CRÔNICA INDIGNADA DE UM ALLEGRO MISANTROPO III
Sérgio Galli

 

(ao som do quarteto de John Coltrane )

Aqui não vamos tratar de nenhuma ópera. Trata-se de um parêntese. Um interlúdio. Um réquiem para um intergaláctico. Quando já tinha enviado a última crônica soube da morte do baterista Elvin Jones. Uma lágrima. O quarteto de John Coltrane (no saxofone soprano e tenor, Mcoy Tyner, piano, Jimmy Garrison, baixo e Elvin Jones, bateria) foi um momento sublime, sagrado do jazz e da música. Talvez tenha sido o auge. Ainda teve um respiradouro com Ornette Coleman. Depois, o fim. A música é o que ainda redime o pouco que resta do homo demens. Os discos memoráreis desse quarteto (My Favorite Things, A love supreme, Expression, Meditations, Impressions, até Interstellar Space, já sem Elvin Jones e apenas Coltrane e outro baterista, Rachid Ali) revelam toda a inquietação, a energia, a densidade, beira a atonalidade sem perder a melodia e a improvisação. Era o prenúncio de que havia se chegado a um extremo, a um espaço interestelar. A obsessão com que -- talvez já soubesse que o fim estava próximo -- Coltrane perseguia um som diferente não apenas para o seu saxofone, nem somente para o jazz, mas para a música, era algo espiritual e ao mesmo tempo matemático. Suas infinitas infindáveis intermináveis improvisações não eram aleatórias, havia uma pauta. E para segurar toda essa massa sonora alguém segurava as pontas: o baterista Elvin Jones.

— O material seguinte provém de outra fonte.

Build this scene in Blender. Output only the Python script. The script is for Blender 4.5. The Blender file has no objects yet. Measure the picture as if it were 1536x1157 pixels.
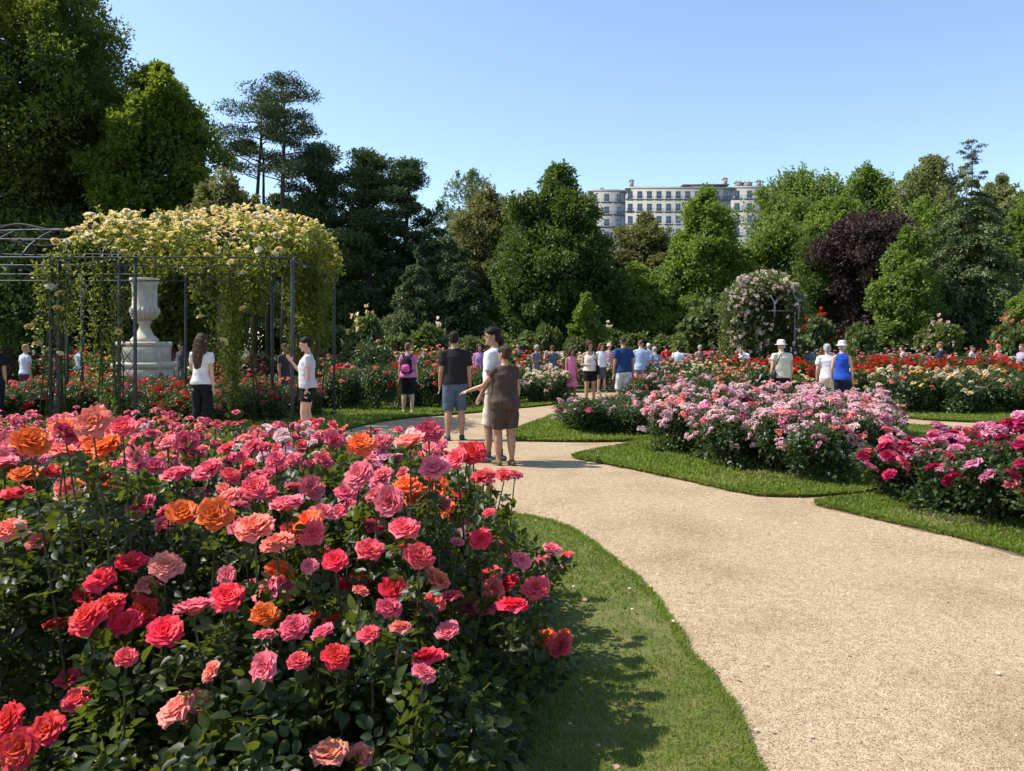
import bpy, math, random
import numpy as np
from mathutils import Vector, Matrix
rng = np.random.default_rng(7)
random.seed(7)
scene = bpy.context.scene
col = scene.collection
CAM_H, FOC, HOR = 1.55, 1200.0, 520.0
rad = math.radians

def ground_at(px, py):
    d = CAM_H * FOC / (py - HOR)
    return ((px - 768) / FOC * d, d)
def place(px, d):
    return ((px - 768) / FOC * d, d)
def height_at(py, d):
    return CAM_H + (HOR - py) / FOC * d

# ---------------------------------------------------------------- materials
def new_mat(name):
    m = bpy.data.materials.new(name); m.use_nodes = True
    nt = m.node_tree; nt.nodes.clear()
    out = nt.nodes.new('ShaderNodeOutputMaterial')
    return m, nt, out
def N(nt, t, **kw):
    n = nt.nodes.new(t)
    for k, v in kw.items():
        if k in n.inputs: n.inputs[k].default_value = v
        else: setattr(n, k, v)
    return n
def L(nt, a, b): nt.links.new(a, b)
def c4(c): return (c[0], c[1], c[2], 1.0)
def ramp(nt, stops):
    r = nt.nodes.new('ShaderNodeValToRGB')
    e = r.color_ramp.elements
    while len(e) < len(stops): e.new(0.5)
    for el, (p, c) in zip(e, stops): el.position = p; el.color = c4(c)
    return r
def noise_mat(name, stops, scale=8, rough=0.8, bump=0.3, bscale=None, detail=6, spec=0.3, metallic=0.0, dist=0.01, coords='Object'):
    m, nt, out = new_mat(name)
    tc = N(nt, 'ShaderNodeTexCoord')
    no = N(nt, 'ShaderNodeTexNoise', Scale=scale, Detail=detail)
    L(nt, tc.outputs[coords], no.inputs['Vector'])
    r = ramp(nt, stops); L(nt, no.outputs['Fac'], r.inputs['Fac'])
    p = N(nt, 'ShaderNodeBsdfPrincipled', Roughness=rough, Metallic=metallic)
    p.inputs['Specular IOR Level'].default_value = spec
    L(nt, r.outputs['Color'], p.inputs['Base Color'])
    if bump:
        n2 = N(nt, 'ShaderNodeTexNoise', Scale=bscale or scale * 3, Detail=5)
        L(nt, tc.outputs[coords], n2.inputs['Vector'])
        b = N(nt, 'ShaderNodeBump', Strength=bump, Distance=dist)
        L(nt, n2.outputs['Fac'], b.inputs['Height']); L(nt, b.outputs['Normal'], p.inputs['Normal'])
    L(nt, p.outputs['BSDF'], out.inputs['Surface'])
    return m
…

Coltrane morreu em julho de 1967. O famoso quarteto também. Amiúde, a música muito provavelmente. Com o final dos anos 60 o sonho acabou. E com ele, a utopia. A arte. A não ser que se chame de “arte” esse lixo que invade as ruas, as cidades, o espaço, o tempo, nossas mentes e corações. Jamais teremos novamente um Bach, um Beethoven, um Brahms, um Bartok, um Haydn, um Schubert, um Monteverdi, um Palestrina, um Mahler, um Shostakovich, um Messiaen, um Charlie Parker, um Louis Armstrong, um Miles Davis, um Coltrane... Quiçá, Goethe, Aristóteles, Eurípedes, Cervantes, Balzac, Dostoievski, Tolstoi, Thomas Mann... Goya, Bosch, Rembrandt, Da Vinci, van Gogh, Picasso...

A banalização do mal se expandiu para as mais várias áreas, particularmente na arte. A vulgaridade é a regra. Cada vez mais se desce um degrau no nivelamento por baixo em todos os setores. A burguesia já foi muito melhor até nesse aspecto. Ela era a mecenas dos grandes compositores. Nos salões burgueses ouvi-se os Divertimentos de Mozart e lia-se Stendahl, Schiller, Byron, Goethe. Agora a burguesia tem em suas mão, entre outros “brinquedos” a chamada “indústria do entretenimento”, que já foi chamada de “indústria cultural”, “cultura de massa”. Ou seja, nossos ouvidos já entupidos pela poluição sonora exalada pela tirania do automóvel, pelo barulho rotineiro da cidade, agora ainda tem de suportar os ruídos exalados por chitãozinho e xororó, daniela mercury, ivete sangalo, titãs, carlinhos marrom, caetano, gil, rita lee, madona, julio iglesias, sandy e junior, zeca pagodinho, rap, axé, funk, “pagode”... Chafurdar-se no lixo parece ser o supra-sumo. Tudo isso, claro, vem muito bem embalado com belos adjetivos: pop pop art “muderno’ vanguarda pós-moderno. E, como qualquer produto, a embalagem é mais importante do que o conteúdo, o rótulo da moda: world music! Que, repito, como qualquer mercadoria – tudo hoje é mercadoria para o Deus Mercado – é muito bem embalado... e vazio oco por dentro. Tenta dizer muito e não diz nada. Tudo ao gosto do freguês. Enfim, reina o império da mediocridade.

Bem, deixo de lado essas minhas obsessões de indignado misantropo cronista que o melhor é dar uma chance aos nossos ouvidos mentes e corações para o deleite meditativo na música Coltrane e sua troupe.